Im Busverkehr darf kein Monopol entstehen
Die Politik hat den Markt erst vor wenigen Jahren freigegeben. Jetzt droht die Firma Flixbus die günstige Alternative zur Bahn allein an sich zu reißen
VON MICHAEL KERLER
Eine frische, interessante, neue Art zu reisen ist in den vergangenen Jahren entstanden. Und vor allem eine konkurrenzlos günstige. Wer klug bucht, den bringt der Fernbus für rund zwanzig Euro von München nach Berlin, auch Städte in unserer Region wie Augsburg oder Kempten sind angebunden. Fernbusse locken ein junges Publikum an, aber auch preisbewusste Erwachsene. Sie sind eine Alternative zur Bahn mit ihren teils hohen Ticketpreisen. Doch mit den billigen Fahrscheinen könnte es bald vorbei sein. Denn ein Anbieter macht sich auf, zum Monopolisten zu werden.
Das Unternehmen Flixbus will die Fernbus-Linien der Deutschen Post übernehmen. Diese Entscheidung der vergangenen Woche darf Fahrgäste nicht kalt lassen. Sie gefährdet nämlich einen großen Fortschritt im Fernverkehr der vergangenen Jahre.
Mit 71 Prozent Anteil am Fernbusmarkt ist Flixbus bereits heute übermächtig. Kommen die PostbusLinien dazu, schwillt das Unternehmen mit über 80 Prozent endgültig zum Fernbus-Riesen an. Die restlichen Anbieter sind dagegen Zwerge. Ein neues Monopol aber verheißt nichts Gutes. Deshalb lohnt es sich, einen genauen Blick auf Flixbus zu werfen.
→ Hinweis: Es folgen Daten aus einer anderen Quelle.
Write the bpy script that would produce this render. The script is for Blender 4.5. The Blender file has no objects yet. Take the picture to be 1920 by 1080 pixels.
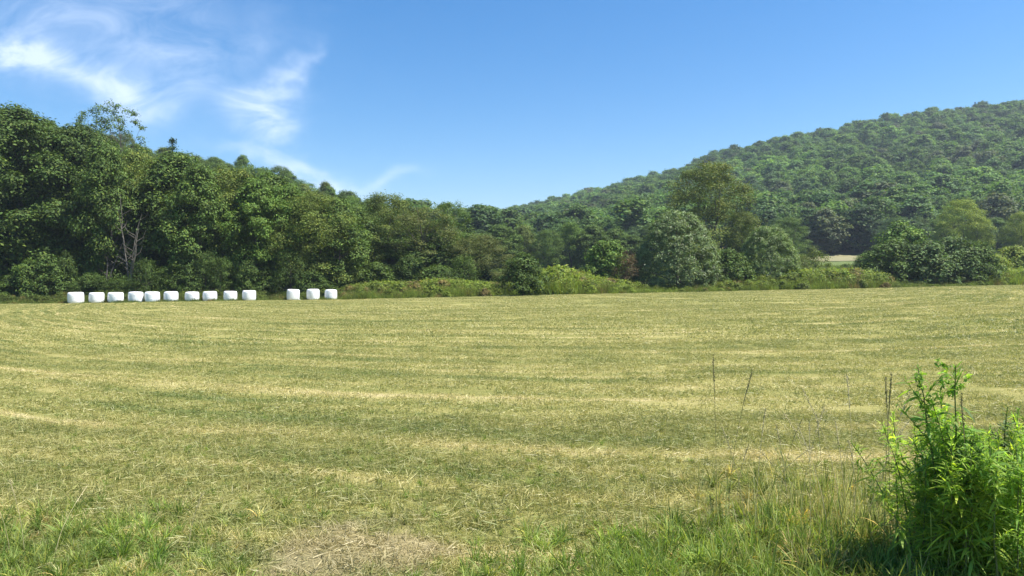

Den grünen Bussen des Unternehmens ist schon mancher Autofahrer auf der Autobahn begegnet. Flixbus sitzt in München und schickte 2013 den ersten Bus auf Fahrt. Doch die Aura eines mutigen, wilden Start-ups täuscht längst. Hinter Flixbus steht eine Gruppe mächtiger Investoren, darunter der Investment-Fonds General Atlantic mit Hauptsitz in New York. Das Unternehmen investiert in zahlreiche andere Firmen aus der Internetwelt, darunter den bekannten Betten-Vermittler Airbnb. Wer derart viel Kapital im Rücken hat, kann am Markt aggressiv auftreten. Kürzlich erst hat das Fernbusunternehmen Flixbus viele Linien eines schottischen Konkurrenten übernommen. Zudem strebt es nach Frankreich. Jetzt die Übernahme der deutschen Postbusse. Die Botschaft ist klar: Hier will jemand Marktführer werden. Dafür nahm das Unternehmen bisher auch rote Zahlen in Kauf.
Welche Folgen die meisten Monopole aber für die Bürger haben, ist bekannt – höhere Preise, schlechteres Angebot. Verbraucherschützer warnen im aktuellen Fall zu Recht, dass fehlender Wettbewerb und große Marktmacht am Ende schlecht für die Verbraucher sind.
Im Flixbus-Fall ist das besonders tragisch, da die frühere schwarzgelbe Bundesregierung 2013 den Fernbusmarkt erst geschaffen hat. Davor hatte die Bahn allein das Sagen im Fernverkehr. Erhält man heute manches Bahn-Ticket zum Schnäppchenpreis, liegt dies auch an der neuen Fernbus-Konkurrenz. Diese bleibt in Zukunft zwar bestehen, wird aber erheblich geschwächt, wenn es nur noch einen Fernbus-Monopolisten gibt anstelle vieler wendiger, kleiner Busunternehmen.
Als Ritter an der Seite der Verbraucher könnte das Kartellamt einschreiten. Doch diesem sind in der Postbus-Übernahme aufgrund zu starrer Regeln die Hände gebunden. Die Wettbewerbswächter werden nur aktiv, wenn ein Konzern auf über 500 Millionen Euro Umsatz kommt. Das Kartellamt darf sich deshalb mit Tengelmann und Edeka beschäftigten, nicht aber mit den Fernbussen. In Deutschland droht nun ein Rückschlag in der Verkehrspolitik. Die neue Vielfalt im Fernverkehr, sie könnte schon wieder verloren gehen.
Die bestehenden Regeln des Kartellamts scheinen für umtriebige neue Branchen, wie sie heute durch die Digitalisierung entstehen, nicht mehr angemessen zu sein. Das Kartellrecht muss modernisiert werden.